There's not going to be much happening in the way of murals for a few weeks here (construction scheduling... predictably unpredictable!), but there's a lot of mural-ing on the horizon to be looking forward to! 

Today, I finished this sketch for one of the future projects that I'm most excited to be a part of. I was asked to be one of six female mural artists/street artists to collaborate with on one large mural in NE Portland (the Alberta Arts district, if you're familiar with Portland.) I am super honored to be sharing a wall with each of these five talented women! We'll each get one 4'x8' panel to do whatever we want with, as long as it relates to the theme of "female empowerment." The panels don't have to relate to each other in terms of style or color, or anything other than the theme.
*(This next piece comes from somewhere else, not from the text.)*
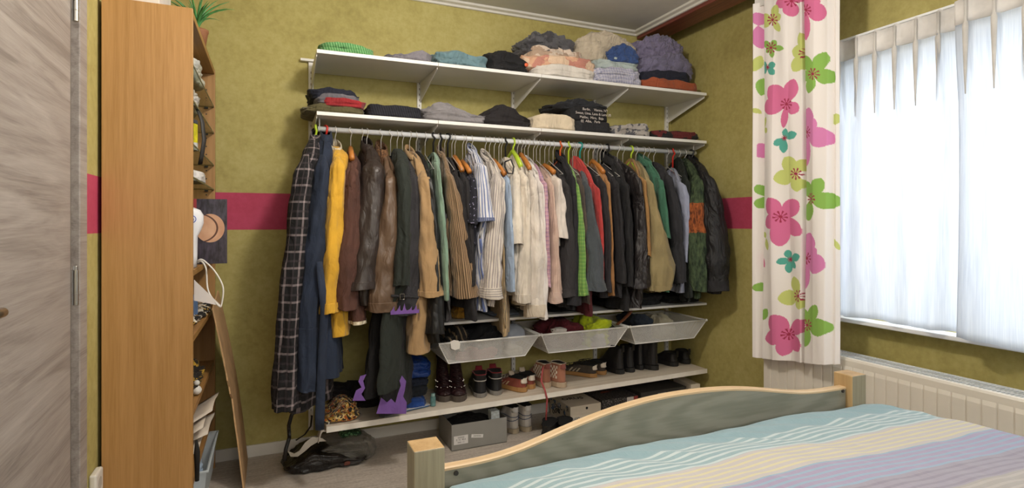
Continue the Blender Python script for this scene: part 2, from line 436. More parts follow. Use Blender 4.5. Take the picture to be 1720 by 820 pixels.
# ---- floral curtain
def floral():
    X0 = 2.37
    NY, NZ = 220, 600
    ya, yb = X0 / rat(1261), X0 / rat(1405)
    Yv = np.linspace(ya, yb, NY + 1); Zv = np.linspace(0, 1, NZ + 1)
    Y, Q = np.meshgrid(Yv, Zv)
    S = (Y - ya) / (yb - ya)
    zbot = np.interp(S, [0, .12, .13, .55, .56, 1], [.50, .50, .505, .535, .535, .572])
    Z = zbot + (2.40 - zbot) * (1 - Q)
    fx = X0 * SY + Y * CY; U = 860 + F * (X0 * CY - Y * SY) / fx; V = HOR - F * (Z - HC) / fx
    # folds
    off = np.interp(U, [1255, 1263, 1268, 1274, 1280, 1300, 1325, 1347, 1350, 1354, 1372, 1392, 1397, 1401, 1408],
                    [.035, .0, .012, .045, .01, -.008, .006, -.012, .035, -.012, -.03, -.018, .018, .012, .04])
    wav = .010 * np.sin(S * 9 + Q * 3) * (1 - .3 * Q) + .006 * np.sin(S * 23 - Q * 5 + 1) + .012 * np.exp(-((U - 1335 + 60 * (Q - .1)) / 9) ** 2) * np.clip(.5 - Q, 0, 1) * 2
    Xg = X0 + off + wav
    rgb = np.empty(Y.shape + (3,)); rgb[:] = srgb('#efe9e6')[:3]
    pk, mg, gr, ye, te = '#d8709c', '#d983b8', '#8cb857', '#c6cf78', '#55a899'
    FL = [
     (1330, 2, pk, 0, 1349, [(1330, 28, 13), (1303, 8, 9), (1350, -10, 10)]),
     (1358, 18, pk, 1350, 1500, [(1391, 24, 15), (1357, 68, 9), (1370, -12, 16), (1350, 0, 14)]),
     (1297, 33, ye, 1274, 1349, [(1273, 28, 8), (1305, 8, 8), (1314, 26, 7), (1312, 53, 6), (1277, 44, 6)]),
     (1295, 80, gr, 1274, 1349, [(1279, 70, 6), (1304, 68, 6), (1319, 82, 5), (1298, 97, 5), (1285, 88, 4)]),
     (1289, 113, te, 1274, 1349, [(1273, 105, 6), (1303, 107, 6), (1276, 121, 6), (1302, 125, 6)]),
     (1352, 90, ye, 1274, 1349.5, [(1345, 55, 8), (1331, 84, 11), (1333, 120, 11), (1350, 118, 9)]),
     (1371, 125, gr, 1350, 1500, [(1390, 88, 11), (1401, 132, 13), (1361, 157, 10), (1352, 94, 10), (1345, 130, 9)]),
     (1322, 175, pk, 1274, 1349, [(1335, 133, 12), (1292, 146, 16), (1279, 182, 14), (1342, 187, 11), (1316, 215, 6)]),
     (1318, 232, te, 1274, 1349, [(1320, 216, 5), (1339, 224, 7), (1316, 257, 7), (1303, 244, 6)]),
     (1356, 222, mg, 1350, 1500, [(1362, 181, 14), (1375, 200, 12), (1399, 238, 17), (1354, 279, 11)]),
     (1338, 292, ye, 1274, 1350, [(1318, 264, 13), (1303, 302, 13), (1340, 322, 11), (1350, 268, 9)]),
     (1367, 334, gr, 1350, 1500, [(1386, 300, 12), (1408, 340, 14), (1358, 371, 12), (1350, 305, 11)]),
     (1312, 364, pk, 1274, 1350, [(1289, 334, 14), (1342, 338, 15), (1346, 395, 13), (1311, 414, 14), (1284, 379, 12)]),
     (1325, 436, te, 1274, 1349, [(1320, 420, 6), (1345, 430, 7), (1336, 451, 5), (1322, 459, 6), (1307, 441, 6)]),
     (1356, 434, mg, 1350, 1500, [(1364, 391, 17), (1392, 450, 17), (1350, 488, 11), (1380, 418, 10)]),
     (1342, 497, ye, 1274, 1350, [(1331, 465, 10), (1309, 503, 13), (1344, 520, 8)]),
     (1359, 546, gr, 1350, 1500, [(1379, 512, 11), (1399, 552, 15), (1356, 582, 10), (1350, 518, 8)]),
     (1322, 562, pk, 1274, 1350, [(1295, 531, 15), (1285, 570, 13), (1352, 540, 13), (1344, 590, 12), (1314, 598, 12)]),
     (1268, 42, mg, 1262, 1273, [(1268, 20, 9), (1270, 80, 9)]), (1270, 92, ye, 1255, 1273, [(1262, 120, 6)]),
     (1270, 160, gr, 1262, 1275, [(1272, 130, 6)]), (1270, 190, ye, 1258, 1275, [(1262, 182, 4)]),
     (1269, 240, mg, 1267, 1278, [(1278, 265, 12)]), (1274, 330, gr, 1262, 1278, [(1268, 310, 6), (1270, 350, 7)]),
     (1280, 215, ye, 1276, 1300, [(1285, 196, 4), (1289, 222, 5)]), (1285, 400, ye, 1276, 1300, [(1280, 390, 4), (1291, 420, 5)]),
     (1275, 440, pk, 1270, 1284, [(1282, 438, 11)]), (1272, 475, gr, 1262, 1276, [(1270, 490, 8)]),
     (1276, 525, gr, 1274, 1294, [(1290, 530, 10)]), (1399, 210, ye, 1396, 1410, [(1401, 190, 8)]),
     (1398, 412, ye, 1396, 1410, [(1404, 410, 10)])]
    for cu, cv, hx, c0, c1, pet in FL:
        col = np.array(srgb(hx)[:3]); clip = (U >= c0) & (U <= c1)
        for pu, pv, wd in pet:
            L = math.hypot(pu - cu, pv - cv) or 1; ax, ay = (pu - cu) / L, (pv - cv) / L
            r = ((U - cu) * ax + (V - cv) * ay) / L; d = np.abs(-(U - cu) * ay + (V - cv) * ax)
            rr = np.clip(r, 0, 1)
            inside = clip & (r > 0) & (r < 1) & (d < wd * np.sin(pi * rr ** 1.25) ** .62)
            rgb[inside] = col
        if c1 - c0 > 30 and hx != te or hx == te:
            D = np.hypot(U - cu, V - cv); A = np.arctan2(V - cv, U - cu)
            st = clip & (D < (10 if hx != te else 5)) & ((np.sin(A * 9) > .25) | (D < 2.5))
            rgb[st] = np.array(srgb('#a02a4a')[:3])
    mb = MB(); mb.v = list(zip(Xg.ravel().tolist(), Y.ravel().tolist(), Z.ravel().tolist()))
    me = bpy.data.meshes.new('printed_cloth')
    idx = np.arange((NY + 1) * (NZ + 1)).reshape(NZ + 1, NY + 1)
    quads = np.stack([idx[:-1, :-1], idx[1:, :-1], idx[1:, 1:], idx[:-1, 1:]], -1).reshape(-1, 4)
    root = thing('floral_curtain', 'white curtain printed with pink, green and teal flowers beside the window', 'curtain', (X0, (ya + yb) / 2, .5))
    og = ORG[root.name]
    me.from_pydata([(a - og.x, b - og.y, c - og.z) for a, b, c in mb.v], [], quads.tolist())
    ca = me.color_attributes.new('print', 'FLOAT_COLOR', 'POINT')
    arr = np.ones((rgb.shape[0] * rgb.shape[1], 4)); arr[:, :3] = rgb.reshape(-1, 3); ca.data.foreach_set('color', arr.ravel().tolist())
    t = NT('printed_cotton'); at_ = t.n.new('ShaderNodeAttribute'); at_.attribute_name = 'print'
    t.bump(t.noise(t.coord('Object', (1, 1, .5)), 18, 3), .25, .008)
    me.materials.append(t.done(at_.outputs['Color'], .85, Transmission_Weight=0.0)); me.shade_smooth()
    o = bpy.data.objects.new('printed_cloth', me); COL.objects.link(o); o.parent = root; ORG['printed_cloth'] = og
    md = o.modifiers.new('s', 'SOLIDIFY'); md.thickness = .0015
    obj('curtain_tape', MB().grid(lambda s, q: (X0 + .03, ya + s * (yb - ya), 2.38 + q * .05), 30, 2), HEAD, root, thick=.002)
    rl = obj('curtain_pole', MB().tube([(X0 + .03, -.9, 2.445), (X0 + .03, 2.2, 2.445)], .014, 14), WHITE, None, (X0 + .03, .8, 2.44), smooth=True)
    setp(rl, 'white curtain pole near the ceiling carrying the floral curtain', 'curtain pole')
floral()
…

Instead, each panel is supposed to represent it's individual artist's aesthetic. You can learn more about the project on the Go Fund Me page here.

I was working with two main ideas to make my sketch:

1. The idea that feeling strong, capable, empowered, and independent, but also presenting as "femme", can exist together in the same person. Someone should feel that it's ok to identify as a woman and a feminist, and present themselves as traditionally feminine - or not - as they want. Break the molds, break through stereotypes, break the glass ceiling. But feel that it's also ok to paint your nails and wear pink and glitter along the way, if it makes you feel good to do those things. I'm not sure I'm explaining the idea well enough. Basically, I think it should be considered a legit choice to be a super badass and also glittery if you want to be glittery. Sparkle on!

2. The idea that we are strong through each other and through our communities. I liked the imagery that came up when I thought about women very literally, lifting each other up to positions of greater power and strength.

Hopefully, at least a little of those ideas, or at least positive, empowering vibes, comes across in my panel when it's done. I'm excited to paint this BIG! And extra EXTRA excited to use this much pink glitter on one piece. ;)

Happy one-extra-hour-of-daylight, loves.